NOTE: If anyone wants to write an opposing viewpoint to this article, I will publish it. Send your article to ransackedmedia@gmail.com with the subject line: 10 Reasons the 50 year parking lot deal IS good for Sacramento.

As this debate continues to a climax in March, here are ten reasons why I believe financing a new area with a 50 year “parking lot fee” agreement is not good for the financial and emotional well-being of our City.

(1) Fifty year agreements encourage abuse and escalation of fees. If the capitalist system depends upon free enterprise and competition, 50 year agreements are an invitation to corruption and exploitation. Immediately or gradually, we will all curse the day this deal was done as we eventually pay $1 per every minute we park downtown.

(2) If you can afford $200-$500 for a family to see a show at an arena, an additional $15-$25 for parking doesn’t seem like much. But if you have a “movie theater ticket and a drink” budget, you go to where the parking is free or at least affordable. Vouchers help big time for these consumers. Read between the lines – The City negotiators are desperate to do this deal and if vouchers stand in the way, say good-bye to vouchers.

(3) Does anyone foresee a time in our grandchildren’s lives (or 50 years) when Sacramento becomes a center for corporate headquarters and major commerce? Not me. Given the current rules for NBA and major league sports arena financing, corporate underwriting is critical to the success of major league franchises. We don’t have it now and won’t have it in the future.

(4) The best “naming rights” deal the Maloof Family could come up with was a company that sells rubber bands for $30 and is currently sliding into bankruptcy. 50 year contracts for jacked-up parking fees sound more “cow-town” to me than cow-bells at a Lakers game.

(5) Silly money mortgages were sold to good people with dreams bigger than their ability to pay. Selling parking rights for all of downtown for 50 years smacks of the same “aspire to live a better life” crap used by vacation time share salespeople.

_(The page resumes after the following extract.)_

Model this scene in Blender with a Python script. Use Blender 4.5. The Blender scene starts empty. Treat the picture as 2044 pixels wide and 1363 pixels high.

(6) We are a “farm team” City of greatness. We love our AAA River Cats with tickets we can afford to support. We love Friday night High School football. Our list of “home-grown” great ball players in all sports rivals any city in the nation. Here we GROW great athletes with tolerance, a solid work ethic, and excellent coaching. Why can’t we be proud of what we are and let other cities bankrupt themselves chasing “parking lot dreams”.

(7) Yes a big area would be good for local sports commentators. To move up to ESPN stature, you have got to have major league sports in your town. So understand where Grant Napear and others are coming from – this is a jobs bill for them. Without the Kings, they would have to move to much more expensive cities to pursue their profession. How many of you are sports commentators? I rest my case.

(8) Build an area we can afford, downtown, and fill it every night with 12,000 music fans, families who love the circus, monster truck smash-ups, ice-skating clowns, high school volleyball championships, evangelical Christians, political conventions, and (your favorite affordable event).

(9) I would rather have 300 nights of hustle and bustle downtown, with affordable event tickets and parking, with restaurants and clubs, and music in the streets, more diversity, more fun, and fewer 7 foot millionaires. That’s a town that pays its bills, raises great kids, and lives within its own skin.

(10) Financing a stadium with 50 years of collecting parking fees just sounds cheap. Talk about a “nickle and dime” approach to big time sports.

In conclusion, I really don’t care what Charles Barkley and Phil Jackson think of us and neither should our community leaders. Be bold and enjoy living within our means…. Isn’t that the lesson of the Wall Street financial collapse? Make a budget and live within that budget. Be yourself, not what others think you should be. Live life in the moment and don’t mortgage your future. These are the lessons we should be teaching our children.

City Council members – 50 years – really? You are creating financial obligations for your great-grandchildren. In the year 2062, when they curse you for paying by the minute for an arena that was demolished 25 years earlier, is that how do you want to be remembered? Now that, my friends, is a legacy.